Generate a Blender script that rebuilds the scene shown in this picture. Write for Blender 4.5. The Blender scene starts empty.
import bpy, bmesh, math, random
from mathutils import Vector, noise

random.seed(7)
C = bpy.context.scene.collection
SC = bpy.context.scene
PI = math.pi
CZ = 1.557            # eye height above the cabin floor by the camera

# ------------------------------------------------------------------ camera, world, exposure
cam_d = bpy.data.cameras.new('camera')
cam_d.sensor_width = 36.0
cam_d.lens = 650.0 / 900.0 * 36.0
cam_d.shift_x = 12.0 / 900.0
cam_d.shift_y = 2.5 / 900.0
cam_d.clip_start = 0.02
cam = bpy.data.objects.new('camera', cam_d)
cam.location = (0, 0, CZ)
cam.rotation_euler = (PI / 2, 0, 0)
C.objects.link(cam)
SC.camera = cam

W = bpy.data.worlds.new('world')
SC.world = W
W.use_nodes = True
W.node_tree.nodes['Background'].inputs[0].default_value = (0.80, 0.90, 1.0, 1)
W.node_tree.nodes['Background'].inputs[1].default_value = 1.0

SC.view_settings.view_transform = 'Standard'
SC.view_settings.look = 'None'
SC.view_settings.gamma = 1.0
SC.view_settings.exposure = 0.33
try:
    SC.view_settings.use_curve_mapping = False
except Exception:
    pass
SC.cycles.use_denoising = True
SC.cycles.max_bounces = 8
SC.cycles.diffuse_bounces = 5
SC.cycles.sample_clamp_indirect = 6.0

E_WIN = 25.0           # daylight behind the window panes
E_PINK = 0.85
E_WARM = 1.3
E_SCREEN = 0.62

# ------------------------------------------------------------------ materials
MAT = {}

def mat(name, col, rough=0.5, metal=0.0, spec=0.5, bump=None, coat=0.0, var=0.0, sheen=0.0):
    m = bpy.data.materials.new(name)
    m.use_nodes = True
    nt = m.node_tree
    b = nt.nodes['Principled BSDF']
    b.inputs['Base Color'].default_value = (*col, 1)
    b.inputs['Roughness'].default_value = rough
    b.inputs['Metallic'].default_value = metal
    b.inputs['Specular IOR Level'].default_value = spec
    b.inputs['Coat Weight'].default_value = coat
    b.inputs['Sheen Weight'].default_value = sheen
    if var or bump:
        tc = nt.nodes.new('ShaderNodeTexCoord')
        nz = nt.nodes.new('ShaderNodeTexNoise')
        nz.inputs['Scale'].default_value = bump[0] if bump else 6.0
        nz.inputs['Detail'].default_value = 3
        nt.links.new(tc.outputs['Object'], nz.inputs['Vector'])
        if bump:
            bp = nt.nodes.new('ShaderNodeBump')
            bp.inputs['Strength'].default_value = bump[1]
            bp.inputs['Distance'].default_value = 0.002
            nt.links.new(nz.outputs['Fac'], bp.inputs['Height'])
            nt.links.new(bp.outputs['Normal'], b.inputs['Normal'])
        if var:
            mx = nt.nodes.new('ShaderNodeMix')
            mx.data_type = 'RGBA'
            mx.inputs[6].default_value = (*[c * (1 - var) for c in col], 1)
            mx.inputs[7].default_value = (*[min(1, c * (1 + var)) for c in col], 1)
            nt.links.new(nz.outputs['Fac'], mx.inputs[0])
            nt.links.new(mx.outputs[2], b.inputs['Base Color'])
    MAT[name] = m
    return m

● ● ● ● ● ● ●

### WHAT IS BEING ASKED
Everything from the first line above through the line that contains "SC.camera = cam" should be duplicated exactly, please, and nothing beyond it.

### ANSWER TO THE TASK
Generate a Blender script that rebuilds the scene shown in this picture. Write for Blender 4.5. The Blender scene starts empty.
import bpy, bmesh, math, random
from mathutils import Vector, noise

random.seed(7)
C = bpy.context.scene.collection
SC = bpy.context.scene
PI = math.pi
CZ = 1.557            # eye height above the cabin floor by the camera

# ------------------------------------------------------------------ camera, world, exposure
cam_d = bpy.data.cameras.new('camera')
cam_d.sensor_width = 36.0
cam_d.lens = 650.0 / 900.0 * 36.0
cam_d.shift_x = 12.0 / 900.0
cam_d.shift_y = 2.5 / 900.0
cam_d.clip_start = 0.02
cam = bpy.data.objects.new('camera', cam_d)
cam.location = (0, 0, CZ)
cam.rotation_euler = (PI / 2, 0, 0)
C.objects.link(cam)
SC.camera = cam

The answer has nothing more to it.